● **WORK REQUIRED**: Using the records that appear below, write out exactly the lines from the one with "What Blender Python" through the one with "SC.camera = camo", keeping both end lines.

Scripts that build scenes:
^^^^^^^^^^^^^^^^

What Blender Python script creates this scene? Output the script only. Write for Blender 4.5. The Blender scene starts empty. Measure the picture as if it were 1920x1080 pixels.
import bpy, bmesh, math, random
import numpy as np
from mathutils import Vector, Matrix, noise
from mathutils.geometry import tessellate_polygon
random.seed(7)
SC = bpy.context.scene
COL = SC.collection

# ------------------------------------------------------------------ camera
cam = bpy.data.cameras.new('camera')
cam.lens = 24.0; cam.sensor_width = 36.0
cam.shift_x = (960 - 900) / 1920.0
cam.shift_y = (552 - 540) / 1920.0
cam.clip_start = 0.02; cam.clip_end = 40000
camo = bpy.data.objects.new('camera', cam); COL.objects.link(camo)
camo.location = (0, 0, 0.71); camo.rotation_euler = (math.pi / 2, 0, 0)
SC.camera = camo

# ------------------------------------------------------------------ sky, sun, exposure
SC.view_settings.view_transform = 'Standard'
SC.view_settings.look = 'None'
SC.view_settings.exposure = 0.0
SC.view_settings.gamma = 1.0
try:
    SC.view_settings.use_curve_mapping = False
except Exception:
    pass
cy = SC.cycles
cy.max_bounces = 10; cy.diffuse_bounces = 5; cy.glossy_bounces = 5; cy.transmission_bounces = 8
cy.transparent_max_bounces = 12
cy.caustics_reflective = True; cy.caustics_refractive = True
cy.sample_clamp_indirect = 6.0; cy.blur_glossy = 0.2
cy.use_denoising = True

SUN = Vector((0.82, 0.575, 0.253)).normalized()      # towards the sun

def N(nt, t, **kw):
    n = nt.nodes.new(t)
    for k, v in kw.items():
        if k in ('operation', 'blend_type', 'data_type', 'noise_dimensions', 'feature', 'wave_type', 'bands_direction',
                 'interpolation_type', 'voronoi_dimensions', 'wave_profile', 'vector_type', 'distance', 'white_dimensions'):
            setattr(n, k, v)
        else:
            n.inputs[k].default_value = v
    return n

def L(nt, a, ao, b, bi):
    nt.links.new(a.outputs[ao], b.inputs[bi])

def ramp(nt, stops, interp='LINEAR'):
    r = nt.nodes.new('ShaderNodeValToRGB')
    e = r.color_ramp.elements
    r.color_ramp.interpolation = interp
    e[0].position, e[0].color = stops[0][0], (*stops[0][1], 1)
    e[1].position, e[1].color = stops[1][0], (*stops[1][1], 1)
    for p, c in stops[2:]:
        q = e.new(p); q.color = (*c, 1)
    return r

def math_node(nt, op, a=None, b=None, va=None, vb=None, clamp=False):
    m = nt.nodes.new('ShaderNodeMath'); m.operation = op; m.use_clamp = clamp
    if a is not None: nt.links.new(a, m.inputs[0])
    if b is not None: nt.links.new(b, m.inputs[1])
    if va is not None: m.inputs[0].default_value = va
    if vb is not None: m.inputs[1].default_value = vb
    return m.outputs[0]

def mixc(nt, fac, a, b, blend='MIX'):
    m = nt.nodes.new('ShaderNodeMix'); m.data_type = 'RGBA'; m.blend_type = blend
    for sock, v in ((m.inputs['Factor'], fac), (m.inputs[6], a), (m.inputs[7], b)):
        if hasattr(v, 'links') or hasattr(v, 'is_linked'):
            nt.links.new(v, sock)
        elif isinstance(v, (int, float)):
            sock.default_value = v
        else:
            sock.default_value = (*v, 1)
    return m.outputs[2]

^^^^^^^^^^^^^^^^

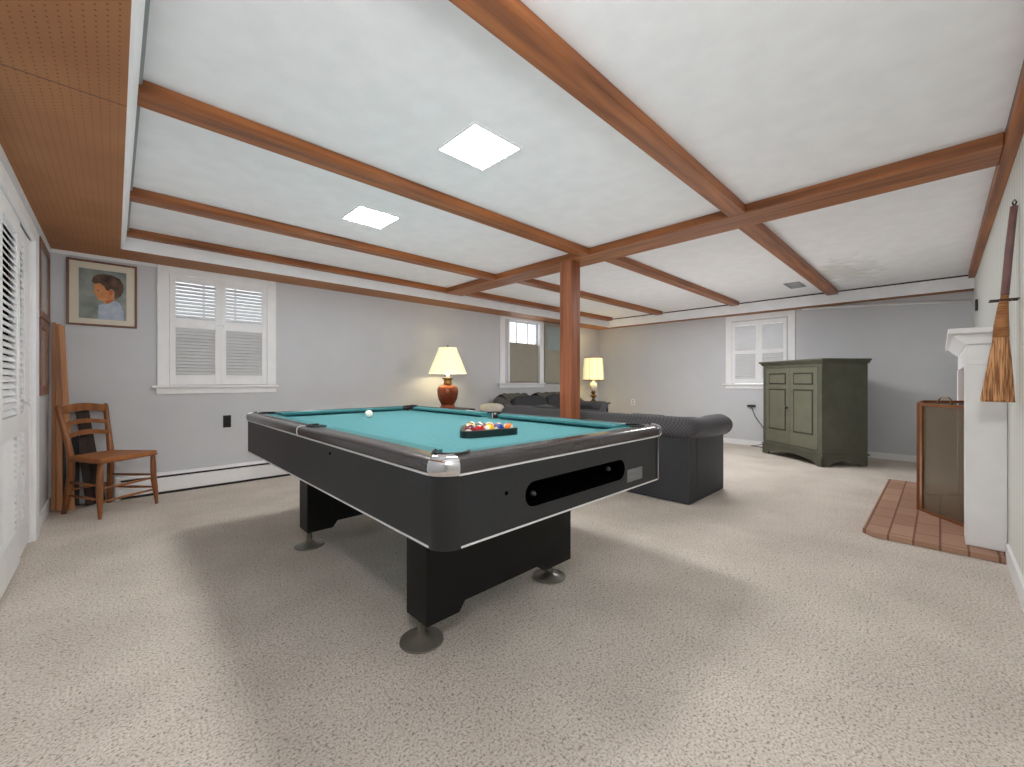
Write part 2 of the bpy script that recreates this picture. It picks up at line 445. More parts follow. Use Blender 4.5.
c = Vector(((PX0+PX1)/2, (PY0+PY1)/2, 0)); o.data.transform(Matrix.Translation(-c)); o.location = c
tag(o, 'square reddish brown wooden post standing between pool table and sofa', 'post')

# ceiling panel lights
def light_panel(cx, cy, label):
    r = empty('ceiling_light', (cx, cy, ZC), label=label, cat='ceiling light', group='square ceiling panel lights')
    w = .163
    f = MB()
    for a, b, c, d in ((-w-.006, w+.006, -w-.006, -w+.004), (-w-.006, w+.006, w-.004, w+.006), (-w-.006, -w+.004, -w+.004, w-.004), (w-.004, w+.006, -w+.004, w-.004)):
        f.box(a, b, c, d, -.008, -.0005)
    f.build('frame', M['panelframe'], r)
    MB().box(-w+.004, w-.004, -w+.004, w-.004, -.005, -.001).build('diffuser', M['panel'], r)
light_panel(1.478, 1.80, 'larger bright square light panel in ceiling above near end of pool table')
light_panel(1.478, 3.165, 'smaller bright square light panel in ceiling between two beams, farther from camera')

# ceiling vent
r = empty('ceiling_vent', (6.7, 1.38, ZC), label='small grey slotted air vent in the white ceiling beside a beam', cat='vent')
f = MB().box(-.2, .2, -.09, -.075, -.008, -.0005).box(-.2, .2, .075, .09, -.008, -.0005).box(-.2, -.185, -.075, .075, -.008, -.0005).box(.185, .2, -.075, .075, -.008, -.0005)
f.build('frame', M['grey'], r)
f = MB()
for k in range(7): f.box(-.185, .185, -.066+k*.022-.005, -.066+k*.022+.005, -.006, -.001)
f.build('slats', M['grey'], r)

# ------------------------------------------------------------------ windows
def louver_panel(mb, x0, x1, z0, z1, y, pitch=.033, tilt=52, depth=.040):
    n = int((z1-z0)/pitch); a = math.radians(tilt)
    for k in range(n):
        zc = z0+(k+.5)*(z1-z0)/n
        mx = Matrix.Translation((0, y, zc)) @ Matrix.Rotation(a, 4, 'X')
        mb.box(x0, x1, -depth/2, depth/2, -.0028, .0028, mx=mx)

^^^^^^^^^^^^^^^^

● **ANSWER TO THE TASK**:
What Blender Python script creates this scene? Output the script only. Write for Blender 4.5. The Blender scene starts empty. Measure the picture as if it were 1920x1080 pixels.
import bpy, bmesh, math, random
import numpy as np
from mathutils import Vector, Matrix, noise
from mathutils.geometry import tessellate_polygon
random.seed(7)
SC = bpy.context.scene
COL = SC.collection

# ------------------------------------------------------------------ camera
cam = bpy.data.cameras.new('camera')
cam.lens = 24.0; cam.sensor_width = 36.0
cam.shift_x = (960 - 900) / 1920.0
cam.shift_y = (552 - 540) / 1920.0
cam.clip_start = 0.02; cam.clip_end = 40000
camo = bpy.data.objects.new('camera', cam); COL.objects.link(camo)
camo.location = (0, 0, 0.71); camo.rotation_euler = (math.pi / 2, 0, 0)
SC.camera = camo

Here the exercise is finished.